Lesezeichen
‹ Alle Einträge

Ein Besuch beim Holocaust-Mahnmal in Berlin

 

„Es ist geschehen, und folglich kann es wieder geschehen: darin liegt der Kern dessen, was wir zu sagen haben.“
Primo Levi

Gestern war ich mal wieder mit meiner Freundin beim Berliner Holocaust-Mahnmal. Wir sind öfter hier und wandern durch das Stelenfeld. Erstmalig waren wir auch im unterirdisch gelegenen Ort der Erinnerung. Die Art und Weise, wie multimedial und modern die deutsche NS-Vergangenheit und der Völkermord an den Juden Europas aufgearbeitet wird, ist einnehmend. Die Informationen sind auf das Wesentliche reduziert, so dass sich der Eindruck des Gesehenen, Gehörten und Gelesenen immens verstärkt. Obwohl wir natürlich beinahe täglich mit den schrecklichen Fakten des Judenmordes konfrontiert wurden hat uns der Aufenthalt hier ein weiteres Mal in stilles und einsames Gedenken gestürzt. Es ist einfach nicht zu fassen. Ich glaube, deswegen hat uns die Einfachheit der Darstellung, diese rationale Herangehensweise auch einen neuen Zugang zu den Greueltaten gegenüber der jüdischen Gemeinde Europas geschaffen.

Diesen kalten Fakten steht die konsequente Darstellung persönlicher Schicksale gegenüber. Kurze Auszüge aus Postkarten, Briefen oder Tagebüchern von deportierten Juden aus ganz Europa sowie die akkustischen Nachzeichnungen von jüdischen Lebens- und Leidenswegen haben bei uns tiefe Betroffenheit ausgelöst.

Beim Rausgehen durchtränkte sich meine Betroffenheit aber auch mit einem Gefühl von Stolz. Stolz darüber, das das demokratische Deutschland es schafft sich seiner monströsen Vergangenheit zu stellen. Und darin liegt auch die Verantwortung eines jeden Einzelnen von uns. Gegen das Vergessen anzukämpfen, sich immer wieder mit der eigenen Geschichte auseinander zu setzen und darüber zu diskutieren. Mit unseren Verwandten, Freunden, Kindern und Kollegen.

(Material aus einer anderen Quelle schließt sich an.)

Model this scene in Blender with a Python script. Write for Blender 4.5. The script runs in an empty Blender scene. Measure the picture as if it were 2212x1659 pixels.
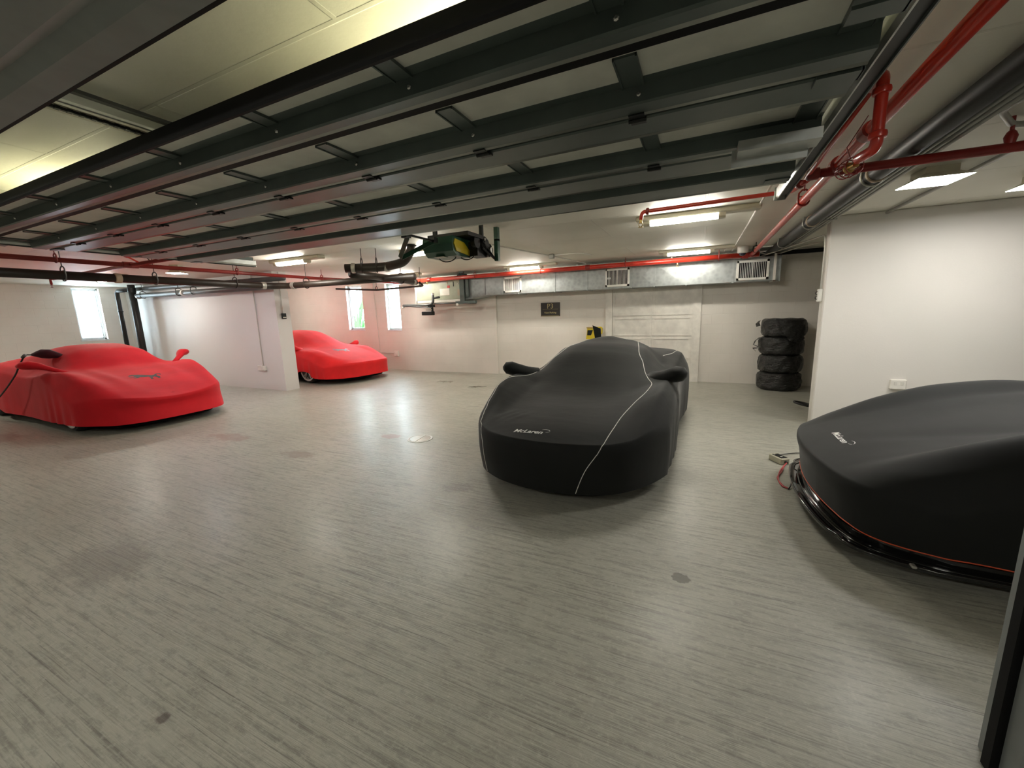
import bpy, math, random
from mathutils import Vector, Matrix
from mathutils.bvhtree import BVHTree
random.seed(7)
S = bpy.context.scene
COL = S.collection
PI = math.pi

# ------------------------------------------------------------------ camera
cam_d = bpy.data.cameras.new('camera')
cam_d.sensor_width = 36.0
cam_d.lens = 862.84 / 2212 * 36.0
cam_d.clip_start = 0.02
cam = bpy.data.objects.new('camera', cam_d)
COL.objects.link(cam)
RT = Vector((0.9060630, 0.4220654, -0.0301774))
DN = Vector((0.0472687, -0.1718284, -0.9839922))
FW = Vector((-0.4204944, 0.8901325, -0.1756378))
cam.matrix_world = Matrix(((RT.x, -DN.x, -FW.x, 0.0), (RT.y, -DN.y, -FW.y, 0.0), (RT.z, -DN.z, -FW.z, 1.6), (0, 0, 0, 1)))
S.camera = cam

# ------------------------------------------------------------------ daylight outside, exposure
world = bpy.data.worlds.new('daylight')
S.world = world
world.use_nodes = True
wb = world.node_tree.nodes['Background']
wb.inputs['Color'].default_value = (0.80, 0.92, 1.0, 1)
wb.inputs['Strength'].default_value = 14.0
S.view_settings.view_transform = 'Standard'
S.view_settings.look = 'None'
S.view_settings.gamma = 1.0
S.view_settings.use_curve_mapping = False
S.view_settings.exposure = 0.92
LAMP = 62.0            # radiance of the lit diffusers

# ------------------------------------------------------------------ materials
def lin(c):
    return tuple(((v / 255) / 12.92 if v <= 10 else (((v / 255) + 0.055) / 1.055) ** 2.4) for v in c)

class NT:
    def __init__(s, name):
        s.m = bpy.data.materials.new(name); s.m.use_nodes = True
        s.t = s.m.node_tree; s.n = s.t.nodes; s.b = s.n['Principled BSDF']
    def node(s, typ, **kw):
        nd = s.n.new(typ)
        for k, v in kw.items():
            if k.startswith('i_'):
                key = k[2:].replace('_', ' ')
                nd.inputs[key].default_value = v
            else: setattr(nd, k, v)
        return nd
    def link(s, a, b): s.t.links.new(a, b)
    def coord(s, scale=(1, 1, 1), rot=(0, 0, 0), kind='Object'):
        tc = s.node('ShaderNodeTexCoord'); mp = s.node('ShaderNodeMapping')
        mp.inputs['Scale'].default_value = scale; mp.inputs['Rotation'].default_value = rot
        s.link(tc.outputs[kind], mp.inputs['Vector']); return mp.outputs['Vector']
    def noise(s, vec, scale, detail=4, rough=0.55):
        nd = s.node('ShaderNodeTexNoise'); s.link(vec, nd.inputs['Vector'])
        nd.inputs['Scale'].default_value = scale; nd.inputs['Detail'].default_value = detail
        nd.inputs['Roughness'].default_value = rough; return nd.outputs['Fac']
    def ramp(s, fac, stops):
        nd = s.node('ShaderNodeValToRGB'); s.link(fac, nd.inputs['Fac'])
        e = nd.color_ramp.elements
        while len(e) > 1: e.remove(e[-1])
        e[0].position, e[0].color = stops[0][0], (*stops[0][1], 1)
        for p, c in stops[1:]:
            x = e.new(p); x.color = (*c, 1)
        return nd.outputs['Color']
    def mix(s, fac, a, b, mode='MIX'):
        nd = s.node('ShaderNodeMix', data_type='RGBA', blend_type=mode)
        if isinstance(fac, (int, float)): nd.inputs[0].default_value = fac
        else: s.link(fac, nd.inputs[0])
        for v, i in ((a, 6), (b, 7)):
            if isinstance(v, tuple): nd.inputs[i].default_value = (*v[:3], 1)
            else: s.link(v, nd.inputs[i])
        return nd.outputs[2]
    def math(s, op, a, b=0.0, clamp=False):
        nd = s.node('ShaderNodeMath', operation=op); nd.use_clamp = clamp
        for v, i in ((a, 0), (b, 1)):
            if isinstance(v, (int, float)): nd.inputs[i].default_value = v
            else: s.link(v, nd.inputs[i])
        return nd.outputs[0]
    def bump(s, h, strength, dist=0.01, normal=None):
        nd = s.node('ShaderNodeBump'); s.link(h, nd.inputs['Height'])
        nd.inputs['Strength'].default_value = strength; nd.inputs['Distance'].default_value = dist
        if normal is not None: s.link(normal, nd.inputs['Normal'])
        s.link(nd.outputs['Normal'], s.b.inputs['Normal']); return nd.outputs['Normal']

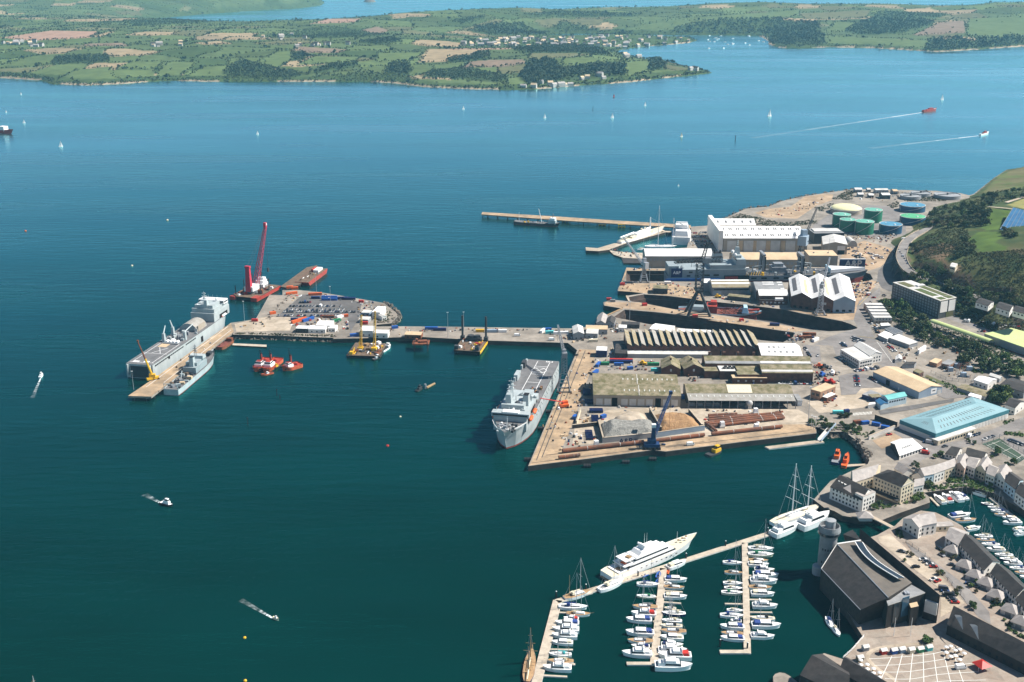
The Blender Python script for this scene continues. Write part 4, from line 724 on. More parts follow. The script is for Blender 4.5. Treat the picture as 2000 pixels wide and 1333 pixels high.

Als wir danach wieder im Taxi auf dem Weg nach Hause waren, stellten wir uns die oft diskutierte Frage, warum sich eigentlich so wenige Soldaten gegen die Massenvernichtungen des Regimes und den Krieg aufgelehnt haben. Wie konnten junge Männer massenhaft selbst Kinder und Frauen töten und in Massengräbern verscharren? Unser iranischer Taxifahrer stieg in unsere Diskussion ein und erzählte von seinen Kriegserfahrungen als junger Soldat in der iranischen Armee beim Iran-Irak-Krieg in den 8oer Jahren. Er sagte, das die Emotionen die während des Krieges in ihm hochpeitscht wurden, die Brutalität und der pure Kampf ums eigene Überleben, nach dem Krieg für ihn nicht mehr nachvollziehbar waren. Wir dürfen es nie mehr soweit kommen lassen.